◆ Task to complete
Read the data and repeat it in full, exactly.
------ Data section ------
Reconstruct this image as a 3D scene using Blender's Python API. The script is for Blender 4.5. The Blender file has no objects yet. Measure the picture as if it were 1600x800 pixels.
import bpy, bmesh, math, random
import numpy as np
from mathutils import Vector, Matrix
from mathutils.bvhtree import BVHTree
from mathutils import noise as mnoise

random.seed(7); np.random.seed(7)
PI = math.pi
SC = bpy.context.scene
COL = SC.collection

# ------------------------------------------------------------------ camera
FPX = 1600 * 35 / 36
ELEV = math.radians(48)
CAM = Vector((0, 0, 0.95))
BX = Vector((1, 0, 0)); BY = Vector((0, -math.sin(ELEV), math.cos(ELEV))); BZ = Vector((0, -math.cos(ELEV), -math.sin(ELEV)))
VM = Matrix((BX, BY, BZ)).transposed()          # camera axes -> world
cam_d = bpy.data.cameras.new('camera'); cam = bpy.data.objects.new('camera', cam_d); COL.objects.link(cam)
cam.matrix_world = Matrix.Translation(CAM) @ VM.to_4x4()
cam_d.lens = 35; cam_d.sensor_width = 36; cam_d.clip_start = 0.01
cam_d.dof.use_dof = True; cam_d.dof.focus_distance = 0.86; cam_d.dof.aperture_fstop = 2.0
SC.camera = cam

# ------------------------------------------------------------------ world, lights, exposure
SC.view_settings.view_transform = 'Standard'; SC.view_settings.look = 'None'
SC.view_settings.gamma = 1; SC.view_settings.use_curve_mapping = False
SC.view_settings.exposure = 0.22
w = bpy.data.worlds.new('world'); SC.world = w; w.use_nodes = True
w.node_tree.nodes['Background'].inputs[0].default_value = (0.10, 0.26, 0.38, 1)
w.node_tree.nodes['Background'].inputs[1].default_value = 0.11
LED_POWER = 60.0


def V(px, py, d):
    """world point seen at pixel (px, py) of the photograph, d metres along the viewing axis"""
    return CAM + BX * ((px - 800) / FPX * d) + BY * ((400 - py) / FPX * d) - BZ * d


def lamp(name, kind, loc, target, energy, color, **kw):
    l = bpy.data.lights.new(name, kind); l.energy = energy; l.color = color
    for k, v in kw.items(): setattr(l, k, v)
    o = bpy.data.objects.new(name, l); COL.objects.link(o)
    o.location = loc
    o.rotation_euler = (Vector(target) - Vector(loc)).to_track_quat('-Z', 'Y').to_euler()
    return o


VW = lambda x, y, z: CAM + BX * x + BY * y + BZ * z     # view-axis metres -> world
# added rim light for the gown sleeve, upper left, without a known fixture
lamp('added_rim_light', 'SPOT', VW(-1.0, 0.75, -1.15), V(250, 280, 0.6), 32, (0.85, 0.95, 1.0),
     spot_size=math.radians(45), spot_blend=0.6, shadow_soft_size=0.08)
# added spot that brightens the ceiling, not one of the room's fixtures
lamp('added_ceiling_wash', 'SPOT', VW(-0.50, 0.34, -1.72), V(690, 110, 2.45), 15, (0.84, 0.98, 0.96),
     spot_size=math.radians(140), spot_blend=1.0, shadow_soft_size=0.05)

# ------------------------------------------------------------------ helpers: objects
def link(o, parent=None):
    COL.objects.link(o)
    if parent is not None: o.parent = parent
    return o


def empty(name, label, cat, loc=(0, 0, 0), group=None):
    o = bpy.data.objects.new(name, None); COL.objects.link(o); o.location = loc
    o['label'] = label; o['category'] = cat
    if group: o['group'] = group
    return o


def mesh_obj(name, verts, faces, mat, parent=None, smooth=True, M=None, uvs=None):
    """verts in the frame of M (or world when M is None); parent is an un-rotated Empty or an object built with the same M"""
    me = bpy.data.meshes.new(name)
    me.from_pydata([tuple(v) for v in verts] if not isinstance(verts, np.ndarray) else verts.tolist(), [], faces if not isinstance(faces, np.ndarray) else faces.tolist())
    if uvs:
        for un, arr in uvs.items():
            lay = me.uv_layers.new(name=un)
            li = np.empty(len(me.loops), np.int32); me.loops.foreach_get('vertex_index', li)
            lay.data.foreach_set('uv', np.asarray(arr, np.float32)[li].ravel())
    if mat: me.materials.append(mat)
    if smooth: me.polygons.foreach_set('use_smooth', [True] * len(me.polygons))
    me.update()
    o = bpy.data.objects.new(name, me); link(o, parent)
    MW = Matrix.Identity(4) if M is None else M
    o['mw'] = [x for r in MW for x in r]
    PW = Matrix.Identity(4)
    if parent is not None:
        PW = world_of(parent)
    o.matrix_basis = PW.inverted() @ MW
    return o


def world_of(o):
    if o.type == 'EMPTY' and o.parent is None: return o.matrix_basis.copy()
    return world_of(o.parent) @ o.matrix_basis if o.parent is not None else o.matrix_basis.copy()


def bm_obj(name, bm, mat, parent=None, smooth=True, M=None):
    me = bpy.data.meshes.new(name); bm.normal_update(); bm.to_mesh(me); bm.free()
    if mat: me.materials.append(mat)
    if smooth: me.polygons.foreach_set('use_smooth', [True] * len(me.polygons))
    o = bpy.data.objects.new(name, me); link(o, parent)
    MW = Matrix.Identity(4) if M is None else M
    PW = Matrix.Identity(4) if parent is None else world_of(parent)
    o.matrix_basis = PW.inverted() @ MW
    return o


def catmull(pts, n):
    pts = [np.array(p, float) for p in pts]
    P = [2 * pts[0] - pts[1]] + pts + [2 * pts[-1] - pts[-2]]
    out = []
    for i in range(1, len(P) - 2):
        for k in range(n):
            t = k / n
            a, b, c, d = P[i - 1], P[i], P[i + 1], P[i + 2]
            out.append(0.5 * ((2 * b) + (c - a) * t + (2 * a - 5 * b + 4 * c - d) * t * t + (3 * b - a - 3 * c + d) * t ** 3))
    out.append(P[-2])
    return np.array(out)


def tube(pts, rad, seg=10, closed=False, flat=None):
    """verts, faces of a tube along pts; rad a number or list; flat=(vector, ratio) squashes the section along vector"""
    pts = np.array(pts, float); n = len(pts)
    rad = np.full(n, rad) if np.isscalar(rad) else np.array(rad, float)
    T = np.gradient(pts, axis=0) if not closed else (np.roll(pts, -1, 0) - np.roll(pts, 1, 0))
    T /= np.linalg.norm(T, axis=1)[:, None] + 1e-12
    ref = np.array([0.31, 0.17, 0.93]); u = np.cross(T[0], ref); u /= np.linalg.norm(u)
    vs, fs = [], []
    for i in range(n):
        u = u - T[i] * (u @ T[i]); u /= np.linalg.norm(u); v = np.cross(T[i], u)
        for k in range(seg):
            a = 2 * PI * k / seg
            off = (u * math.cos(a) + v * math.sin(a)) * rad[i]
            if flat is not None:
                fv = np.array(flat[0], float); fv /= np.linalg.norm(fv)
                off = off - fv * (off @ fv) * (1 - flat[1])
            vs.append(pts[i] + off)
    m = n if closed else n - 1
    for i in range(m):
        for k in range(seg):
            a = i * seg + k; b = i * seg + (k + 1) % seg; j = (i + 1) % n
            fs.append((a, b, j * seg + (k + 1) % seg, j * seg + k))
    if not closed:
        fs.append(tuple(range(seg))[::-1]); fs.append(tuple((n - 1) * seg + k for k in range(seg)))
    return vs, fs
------
◆ Complete answer
Reconstruct this image as a 3D scene using Blender's Python API. The script is for Blender 4.5. The Blender file has no objects yet. Measure the picture as if it were 1600x800 pixels.
import bpy, bmesh, math, random
import numpy as np
from mathutils import Vector, Matrix
from mathutils.bvhtree import BVHTree
from mathutils import noise as mnoise

random.seed(7); np.random.seed(7)
PI = math.pi
SC = bpy.context.scene
COL = SC.collection

# ------------------------------------------------------------------ camera
FPX = 1600 * 35 / 36
ELEV = math.radians(48)
CAM = Vector((0, 0, 0.95))
BX = Vector((1, 0, 0)); BY = Vector((0, -math.sin(ELEV), math.cos(ELEV))); BZ = Vector((0, -math.cos(ELEV), -math.sin(ELEV)))
VM = Matrix((BX, BY, BZ)).transposed()          # camera axes -> world
cam_d = bpy.data.cameras.new('camera'); cam = bpy.data.objects.new('camera', cam_d); COL.objects.link(cam)
cam.matrix_world = Matrix.Translation(CAM) @ VM.to_4x4()
cam_d.lens = 35; cam_d.sensor_width = 36; cam_d.clip_start = 0.01
cam_d.dof.use_dof = True; cam_d.dof.focus_distance = 0.86; cam_d.dof.aperture_fstop = 2.0
SC.camera = cam

# ------------------------------------------------------------------ world, lights, exposure
SC.view_settings.view_transform = 'Standard'; SC.view_settings.look = 'None'
SC.view_settings.gamma = 1; SC.view_settings.use_curve_mapping = False
SC.view_settings.exposure = 0.22
w = bpy.data.worlds.new('world'); SC.world = w; w.use_nodes = True
w.node_tree.nodes['Background'].inputs[0].default_value = (0.10, 0.26, 0.38, 1)
w.node_tree.nodes['Background'].inputs[1].default_value = 0.11
LED_POWER = 60.0


def V(px, py, d):
    """world point seen at pixel (px, py) of the photograph, d metres along the viewing axis"""
    return CAM + BX * ((px - 800) / FPX * d) + BY * ((400 - py) / FPX * d) - BZ * d


def lamp(name, kind, loc, target, energy, color, **kw):
    l = bpy.data.lights.new(name, kind); l.energy = energy; l.color = color
    for k, v in kw.items(): setattr(l, k, v)
    o = bpy.data.objects.new(name, l); COL.objects.link(o)
    o.location = loc
    o.rotation_euler = (Vector(target) - Vector(loc)).to_track_quat('-Z', 'Y').to_euler()
    return o


VW = lambda x, y, z: CAM + BX * x + BY * y + BZ * z     # view-axis metres -> world
# added rim light for the gown sleeve, upper left, without a known fixture
lamp('added_rim_light', 'SPOT', VW(-1.0, 0.75, -1.15), V(250, 280, 0.6), 32, (0.85, 0.95, 1.0),
     spot_size=math.radians(45), spot_blend=0.6, shadow_soft_size=0.08)
# added spot that brightens the ceiling, not one of the room's fixtures
lamp('added_ceiling_wash', 'SPOT', VW(-0.50, 0.34, -1.72), V(690, 110, 2.45), 15, (0.84, 0.98, 0.96),
     spot_size=math.radians(140), spot_blend=1.0, shadow_soft_size=0.05)

# ------------------------------------------------------------------ helpers: objects
def link(o, parent=None):
    COL.objects.link(o)
    if parent is not None: o.parent = parent
    return o


def empty(name, label, cat, loc=(0, 0, 0), group=None):
    o = bpy.data.objects.new(name, None); COL.objects.link(o); o.location = loc
    o['label'] = label; o['category'] = cat
    if group: o['group'] = group
    return o


def mesh_obj(name, verts, faces, mat, parent=None, smooth=True, M=None, uvs=None):
    """verts in the frame of M (or world when M is None); parent is an un-rotated Empty or an object built with the same M"""
    me = bpy.data.meshes.new(name)
    me.from_pydata([tuple(v) for v in verts] if not isinstance(verts, np.ndarray) else verts.tolist(), [], faces if not isinstance(faces, np.ndarray) else faces.tolist())
    if uvs:
        for un, arr in uvs.items():
            lay = me.uv_layers.new(name=un)
            li = np.empty(len(me.loops), np.int32); me.loops.foreach_get('vertex_index', li)
            lay.data.foreach_set('uv', np.asarray(arr, np.float32)[li].ravel())
    if mat: me.materials.append(mat)
    if smooth: me.polygons.foreach_set('use_smooth', [True] * len(me.polygons))
    me.update()
    o = bpy.data.objects.new(name, me); link(o, parent)
    MW = Matrix.Identity(4) if M is None else M
    o['mw'] = [x for r in MW for x in r]
    PW = Matrix.Identity(4)
    if parent is not None:
        PW = world_of(parent)
    o.matrix_basis = PW.inverted() @ MW
    return o


def world_of(o):
    if o.type == 'EMPTY' and o.parent is None: return o.matrix_basis.copy()
    return world_of(o.parent) @ o.matrix_basis if o.parent is not None else o.matrix_basis.copy()


def bm_obj(name, bm, mat, parent=None, smooth=True, M=None):
    me = bpy.data.meshes.new(name); bm.normal_update(); bm.to_mesh(me); bm.free()
    if mat: me.materials.append(mat)
    if smooth: me.polygons.foreach_set('use_smooth', [True] * len(me.polygons))
    o = bpy.data.objects.new(name, me); link(o, parent)
    MW = Matrix.Identity(4) if M is None else M
    PW = Matrix.Identity(4) if parent is None else world_of(parent)
    o.matrix_basis = PW.inverted() @ MW
    return o


def catmull(pts, n):
    pts = [np.array(p, float) for p in pts]
    P = [2 * pts[0] - pts[1]] + pts + [2 * pts[-1] - pts[-2]]
    out = []
    for i in range(1, len(P) - 2):
        for k in range(n):
            t = k / n
            a, b, c, d = P[i - 1], P[i], P[i + 1], P[i + 2]
            out.append(0.5 * ((2 * b) + (c - a) * t + (2 * a - 5 * b + 4 * c - d) * t * t + (3 * b - a - 3 * c + d) * t ** 3))
    out.append(P[-2])
    return np.array(out)


def tube(pts, rad, seg=10, closed=False, flat=None):
    """verts, faces of a tube along pts; rad a number or list; flat=(vector, ratio) squashes the section along vector"""
    pts = np.array(pts, float); n = len(pts)
    rad = np.full(n, rad) if np.isscalar(rad) else np.array(rad, float)
    T = np.gradient(pts, axis=0) if not closed else (np.roll(pts, -1, 0) - np.roll(pts, 1, 0))
    T /= np.linalg.norm(T, axis=1)[:, None] + 1e-12
    ref = np.array([0.31, 0.17, 0.93]); u = np.cross(T[0], ref); u /= np.linalg.norm(u)
    vs, fs = [], []
    for i in range(n):
        u = u - T[i] * (u @ T[i]); u /= np.linalg.norm(u); v = np.cross(T[i], u)
        for k in range(seg):
            a = 2 * PI * k / seg
            off = (u * math.cos(a) + v * math.sin(a)) * rad[i]
            if flat is not None:
                fv = np.array(flat[0], float); fv /= np.linalg.norm(fv)
                off = off - fv * (off @ fv) * (1 - flat[1])
            vs.append(pts[i] + off)
    m = n if closed else n - 1
    for i in range(m):
        for k in range(seg):
            a = i * seg + k; b = i * seg + (k + 1) % seg; j = (i + 1) % n
            fs.append((a, b, j * seg + (k + 1) % seg, j * seg + k))
    if not closed:
        fs.append(tuple(range(seg))[::-1]); fs.append(tuple((n - 1) * seg + k for k in range(seg)))
    return vs, fs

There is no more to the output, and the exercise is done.